> [JOB] Write the material out again exactly as it stands.

> [COLLECTED MATERIAL]
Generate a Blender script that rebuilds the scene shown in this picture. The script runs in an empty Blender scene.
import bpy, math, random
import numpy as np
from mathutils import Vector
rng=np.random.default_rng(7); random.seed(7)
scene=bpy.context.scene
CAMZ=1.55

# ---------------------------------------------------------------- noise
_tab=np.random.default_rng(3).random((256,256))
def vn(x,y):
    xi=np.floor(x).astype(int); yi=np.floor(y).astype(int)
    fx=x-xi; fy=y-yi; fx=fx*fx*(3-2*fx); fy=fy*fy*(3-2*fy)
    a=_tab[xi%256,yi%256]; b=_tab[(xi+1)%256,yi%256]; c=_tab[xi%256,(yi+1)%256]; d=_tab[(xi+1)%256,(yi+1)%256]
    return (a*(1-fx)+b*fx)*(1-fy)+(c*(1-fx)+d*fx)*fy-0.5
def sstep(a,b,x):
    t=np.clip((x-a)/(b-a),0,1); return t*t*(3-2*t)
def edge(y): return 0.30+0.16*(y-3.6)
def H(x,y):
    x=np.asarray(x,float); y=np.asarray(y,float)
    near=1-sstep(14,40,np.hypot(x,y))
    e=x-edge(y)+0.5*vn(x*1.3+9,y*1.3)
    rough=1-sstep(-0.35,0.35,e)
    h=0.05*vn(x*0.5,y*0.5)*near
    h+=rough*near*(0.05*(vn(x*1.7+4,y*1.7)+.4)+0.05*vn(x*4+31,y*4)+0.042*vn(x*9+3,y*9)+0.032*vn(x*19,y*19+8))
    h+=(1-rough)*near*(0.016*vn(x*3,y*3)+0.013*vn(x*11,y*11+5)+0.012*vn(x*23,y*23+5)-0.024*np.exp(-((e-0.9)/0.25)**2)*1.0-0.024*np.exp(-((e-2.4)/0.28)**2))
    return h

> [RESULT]
Generate a Blender script that rebuilds the scene shown in this picture. The script runs in an empty Blender scene.
import bpy, math, random
import numpy as np
from mathutils import Vector
rng=np.random.default_rng(7); random.seed(7)
scene=bpy.context.scene
CAMZ=1.55

# ---------------------------------------------------------------- noise
_tab=np.random.default_rng(3).random((256,256))
def vn(x,y):
    xi=np.floor(x).astype(int); yi=np.floor(y).astype(int)
    fx=x-xi; fy=y-yi; fx=fx*fx*(3-2*fx); fy=fy*fy*(3-2*fy)
    a=_tab[xi%256,yi%256]; b=_tab[(xi+1)%256,yi%256]; c=_tab[xi%256,(yi+1)%256]; d=_tab[(xi+1)%256,(yi+1)%256]
    return (a*(1-fx)+b*fx)*(1-fy)+(c*(1-fx)+d*fx)*fy-0.5
def sstep(a,b,x):
    t=np.clip((x-a)/(b-a),0,1); return t*t*(3-2*t)
def edge(y): return 0.30+0.16*(y-3.6)
def H(x,y):
    x=np.asarray(x,float); y=np.asarray(y,float)
    near=1-sstep(14,40,np.hypot(x,y))
    e=x-edge(y)+0.5*vn(x*1.3+9,y*1.3)
    rough=1-sstep(-0.35,0.35,e)
    h=0.05*vn(x*0.5,y*0.5)*near
    h+=rough*near*(0.05*(vn(x*1.7+4,y*1.7)+.4)+0.05*vn(x*4+31,y*4)+0.042*vn(x*9+3,y*9)+0.032*vn(x*19,y*19+8))
    h+=(1-rough)*near*(0.016*vn(x*3,y*3)+0.013*vn(x*11,y*11+5)+0.012*vn(x*23,y*23+5)-0.024*np.exp(-((e-0.9)/0.25)**2)*1.0-0.024*np.exp(-((e-2.4)/0.28)**2))
    return h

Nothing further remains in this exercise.